Camera mounting tips?
  • My new house was pre-wired for IP cameras in a number of locations. The LV contractor ran the cables to standard plastic (rectangular) junction boxes. My HikVision bullet cameras have these round four hole bases that don't line up with anything on the junction boxes. Any suggestions for suppliers of adapter plates?

    Thanks!

    joe
  • Hi Joe,

    I presume these are bullet cameras? The base would normally allow for the camera to be mounted on a wall with the wires going straight out the back through the wall, but also it should have a notch/hole in it for when you want the wires coming out the side of the base. Do your cameras have this? This diagram is from the user manual for a Hikvision bullet cam - notice the notch in the base:

    image

    So what you would do is mount the camera on the wall right next to the junction box, and run the wire out through the notch into a hole in the side of the junction box.

    You could try to mount the camera directly on the junction box itself, but it's not designed for this purpose, and it might be difficult to mount it securely.
  • Ouch.

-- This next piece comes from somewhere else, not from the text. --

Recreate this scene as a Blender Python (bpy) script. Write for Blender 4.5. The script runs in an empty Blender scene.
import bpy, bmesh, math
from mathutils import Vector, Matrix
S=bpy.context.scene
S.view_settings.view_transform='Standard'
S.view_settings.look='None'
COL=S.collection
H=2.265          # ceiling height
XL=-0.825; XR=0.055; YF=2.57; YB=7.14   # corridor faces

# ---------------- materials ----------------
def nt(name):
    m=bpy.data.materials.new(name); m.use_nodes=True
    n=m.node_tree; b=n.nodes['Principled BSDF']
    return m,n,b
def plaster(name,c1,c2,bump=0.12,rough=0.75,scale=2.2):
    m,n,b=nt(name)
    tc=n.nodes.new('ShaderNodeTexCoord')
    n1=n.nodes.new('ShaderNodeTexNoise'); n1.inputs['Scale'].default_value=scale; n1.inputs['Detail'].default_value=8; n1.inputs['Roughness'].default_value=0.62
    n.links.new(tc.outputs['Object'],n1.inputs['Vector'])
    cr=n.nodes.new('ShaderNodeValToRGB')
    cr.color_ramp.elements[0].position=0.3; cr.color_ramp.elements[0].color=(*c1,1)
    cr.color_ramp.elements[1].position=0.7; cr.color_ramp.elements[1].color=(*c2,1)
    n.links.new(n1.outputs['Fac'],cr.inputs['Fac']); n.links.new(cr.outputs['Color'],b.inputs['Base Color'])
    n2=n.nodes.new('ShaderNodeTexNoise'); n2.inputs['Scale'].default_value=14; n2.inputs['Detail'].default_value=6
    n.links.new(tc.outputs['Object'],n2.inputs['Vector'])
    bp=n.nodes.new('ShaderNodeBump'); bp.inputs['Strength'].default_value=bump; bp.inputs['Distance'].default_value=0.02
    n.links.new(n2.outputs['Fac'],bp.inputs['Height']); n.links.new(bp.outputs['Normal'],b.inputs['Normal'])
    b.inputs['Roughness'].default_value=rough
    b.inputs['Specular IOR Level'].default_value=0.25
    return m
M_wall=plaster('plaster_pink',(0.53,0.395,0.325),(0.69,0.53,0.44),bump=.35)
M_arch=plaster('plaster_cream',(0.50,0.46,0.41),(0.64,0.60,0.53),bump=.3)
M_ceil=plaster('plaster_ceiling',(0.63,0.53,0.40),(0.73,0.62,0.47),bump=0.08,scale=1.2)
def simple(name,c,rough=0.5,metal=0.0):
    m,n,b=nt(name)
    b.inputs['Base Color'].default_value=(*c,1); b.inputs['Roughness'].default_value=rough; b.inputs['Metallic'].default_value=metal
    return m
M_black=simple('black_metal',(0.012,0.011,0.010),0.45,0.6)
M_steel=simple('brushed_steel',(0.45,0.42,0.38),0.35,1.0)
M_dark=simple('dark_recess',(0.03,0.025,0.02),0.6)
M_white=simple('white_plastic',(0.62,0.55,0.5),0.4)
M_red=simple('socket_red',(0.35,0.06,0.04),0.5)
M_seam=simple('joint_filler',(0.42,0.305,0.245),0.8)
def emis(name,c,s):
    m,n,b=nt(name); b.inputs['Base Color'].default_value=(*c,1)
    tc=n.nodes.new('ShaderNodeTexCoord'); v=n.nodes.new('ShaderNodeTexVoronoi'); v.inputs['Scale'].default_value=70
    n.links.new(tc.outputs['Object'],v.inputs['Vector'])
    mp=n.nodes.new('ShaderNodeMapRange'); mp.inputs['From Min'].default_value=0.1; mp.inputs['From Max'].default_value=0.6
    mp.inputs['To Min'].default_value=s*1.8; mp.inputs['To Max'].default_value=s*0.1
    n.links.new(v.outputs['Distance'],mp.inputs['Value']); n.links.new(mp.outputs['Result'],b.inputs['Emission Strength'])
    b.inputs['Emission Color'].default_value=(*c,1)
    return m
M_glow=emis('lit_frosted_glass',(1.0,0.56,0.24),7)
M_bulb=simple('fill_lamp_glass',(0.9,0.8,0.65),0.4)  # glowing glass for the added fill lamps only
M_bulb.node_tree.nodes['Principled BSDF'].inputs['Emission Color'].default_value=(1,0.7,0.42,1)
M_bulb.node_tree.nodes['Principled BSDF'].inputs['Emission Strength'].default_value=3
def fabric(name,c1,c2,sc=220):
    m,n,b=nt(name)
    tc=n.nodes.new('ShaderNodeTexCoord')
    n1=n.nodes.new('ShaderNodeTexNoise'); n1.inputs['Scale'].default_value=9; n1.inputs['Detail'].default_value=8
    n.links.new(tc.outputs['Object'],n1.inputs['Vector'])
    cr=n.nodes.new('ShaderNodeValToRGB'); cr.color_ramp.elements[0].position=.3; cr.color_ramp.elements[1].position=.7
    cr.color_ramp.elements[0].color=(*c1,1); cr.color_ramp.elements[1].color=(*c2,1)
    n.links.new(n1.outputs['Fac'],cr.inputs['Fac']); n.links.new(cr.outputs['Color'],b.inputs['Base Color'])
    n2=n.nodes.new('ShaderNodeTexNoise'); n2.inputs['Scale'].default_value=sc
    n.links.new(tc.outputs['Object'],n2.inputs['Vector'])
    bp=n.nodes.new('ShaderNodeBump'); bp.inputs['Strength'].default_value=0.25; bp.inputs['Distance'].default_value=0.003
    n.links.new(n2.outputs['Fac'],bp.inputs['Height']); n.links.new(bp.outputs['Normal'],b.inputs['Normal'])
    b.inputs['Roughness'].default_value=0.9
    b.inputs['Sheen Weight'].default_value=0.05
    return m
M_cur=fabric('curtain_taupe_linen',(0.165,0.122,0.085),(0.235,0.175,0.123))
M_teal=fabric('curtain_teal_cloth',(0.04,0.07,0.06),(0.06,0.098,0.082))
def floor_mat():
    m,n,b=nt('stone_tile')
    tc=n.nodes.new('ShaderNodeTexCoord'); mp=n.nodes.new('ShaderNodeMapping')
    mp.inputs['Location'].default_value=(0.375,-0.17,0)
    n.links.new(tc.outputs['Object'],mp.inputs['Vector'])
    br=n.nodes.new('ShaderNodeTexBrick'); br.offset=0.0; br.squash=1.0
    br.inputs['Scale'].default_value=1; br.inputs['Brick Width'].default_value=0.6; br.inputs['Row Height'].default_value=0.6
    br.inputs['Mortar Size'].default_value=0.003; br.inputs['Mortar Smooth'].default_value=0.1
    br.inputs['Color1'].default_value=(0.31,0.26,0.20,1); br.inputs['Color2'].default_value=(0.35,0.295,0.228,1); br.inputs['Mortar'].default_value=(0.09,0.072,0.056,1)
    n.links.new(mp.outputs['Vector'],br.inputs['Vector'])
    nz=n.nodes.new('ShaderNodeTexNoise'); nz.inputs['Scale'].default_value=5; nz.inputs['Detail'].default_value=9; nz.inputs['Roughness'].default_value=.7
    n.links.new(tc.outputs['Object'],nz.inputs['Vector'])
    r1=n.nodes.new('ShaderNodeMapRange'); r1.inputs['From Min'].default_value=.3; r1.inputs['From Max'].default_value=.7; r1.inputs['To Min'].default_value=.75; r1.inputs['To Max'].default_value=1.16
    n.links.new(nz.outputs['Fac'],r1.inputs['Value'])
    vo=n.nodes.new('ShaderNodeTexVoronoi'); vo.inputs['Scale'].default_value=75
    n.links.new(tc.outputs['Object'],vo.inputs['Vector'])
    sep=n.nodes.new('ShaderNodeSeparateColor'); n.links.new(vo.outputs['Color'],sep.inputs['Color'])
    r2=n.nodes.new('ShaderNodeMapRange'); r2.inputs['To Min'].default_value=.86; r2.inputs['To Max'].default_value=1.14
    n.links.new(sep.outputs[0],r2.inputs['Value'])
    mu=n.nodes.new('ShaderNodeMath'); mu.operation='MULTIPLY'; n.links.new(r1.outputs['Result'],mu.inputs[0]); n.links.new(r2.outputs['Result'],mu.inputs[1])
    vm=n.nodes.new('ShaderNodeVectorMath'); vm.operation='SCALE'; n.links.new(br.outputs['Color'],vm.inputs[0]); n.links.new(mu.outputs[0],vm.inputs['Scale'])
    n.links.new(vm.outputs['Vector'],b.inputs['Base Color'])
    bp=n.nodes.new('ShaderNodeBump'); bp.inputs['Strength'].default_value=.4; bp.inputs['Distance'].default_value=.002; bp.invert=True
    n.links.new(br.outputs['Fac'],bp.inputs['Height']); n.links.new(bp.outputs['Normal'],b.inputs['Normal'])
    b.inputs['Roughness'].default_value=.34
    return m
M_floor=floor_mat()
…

The WAF is going to be bad if there's a visible cable going from the camera to the junction box. And then I'm going to need a cover for the junction box with a pass-through hole in it. Not good.

    I just got a Dahua dome camera to test out. Similar issue, but it has three mounting holes. It comes with a template that would be used on a solid surface mount. But these are going on the soffits, and I don't think the soffit material is solid enough for a mount. I really need to mount to the junction box which is secured to the truss.
  • It's difficult to imagine exactly what you are describing. Are these cameras going outside, under the overhang of a roof?

    With the wire going out of the side of the base, if the camera is right next to the box then you won't really see it. Mount the camera to the wall if the soffit is not strong enough.

    Alternatively, if you think the junction box will make the strongest and neatest mount, and is is large enough so that you can get at least 3 of the 4 screws into it, then this may be the best solution all round. Simply screw in the cameras to the front of the box, it should be secure enough. I don't think you're going to find any mounting place that is made specifically for this purpose though.
  • Yes, under the overhang. That's what the soffit is, the horizontal material under the overhang. On some houses it's a fairly solid surface, but mine it's a somewhat flimsy vented material. That's because of the amount of attic venting needed here in SWFL.

    Best idea so far seems to be to get metal junction box covers and drill holes in them to match up with the holes on the camera bases, then bolt the camera to the plate and screw the plate into the junction box. For the bullet camera, anyway.

    I do have one commercial mount for dome camera coming today that's meant to attach to different sizes of junction boxes. We'll see how that does.